Koch noted the appointment of Sarah Mullally as the archbishop of Canterbury — and her positions on sexual ethics — had led to the formal split between the conservative GAFCON movement and the more liberal Church of England.
This division, Koch stated, raises a critical question for the Catholic Church: “Who will we dialogue with in the future if the Anglican world community is so divided?”
Koch’s question is the first public acknowledgment from a high-ranking Vatican official that the GAC — the new body formed by GAFCON — is being taken seriously as a potential ecumenical partner.
For decades, the official Anglican-Roman Catholic International Commission has been conducted exclusively with the Anglican Communion as represented by the archbishop of Canterbury.
The GAFCON/GAC schism occurred in October. Citing “moral compromise” and the election of Mullally, GAFCON provinces, which claim to represent the majority of Anglicans worldwide, declared themselves the true Anglican Communion and broke all ties with Canterbury.
Cardinal Koch’s comments explicitly link this split to the ongoing debates over the blessing of same-sex unions and other “sexual ethics issues” that have divided the communion.

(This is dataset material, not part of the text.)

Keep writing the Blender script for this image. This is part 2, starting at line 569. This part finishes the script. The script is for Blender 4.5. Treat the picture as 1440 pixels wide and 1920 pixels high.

They are also different compared to more irenic remarks he had made just one month earlier, where he lamented the divisions in the Anglican Church: “Such profound division within individual communions makes reconciliation between separated communions and churches much more complicated to achieve. We need to recall that our divisions are scandalous counter-signs and so redouble our efforts to transcend them. Above all, we need to intensify our prayer.”
While the motive behind this ostensible change in tune is unknown, one thing remains certain: While not a formal offer of dialogue, Koch’s public musing sends a powerful and unignorable message. If there is going to be Anglican-Catholic dialogue, it must seriously account for this new expression that claims millions of Anglicans, most of whom live in the Global South.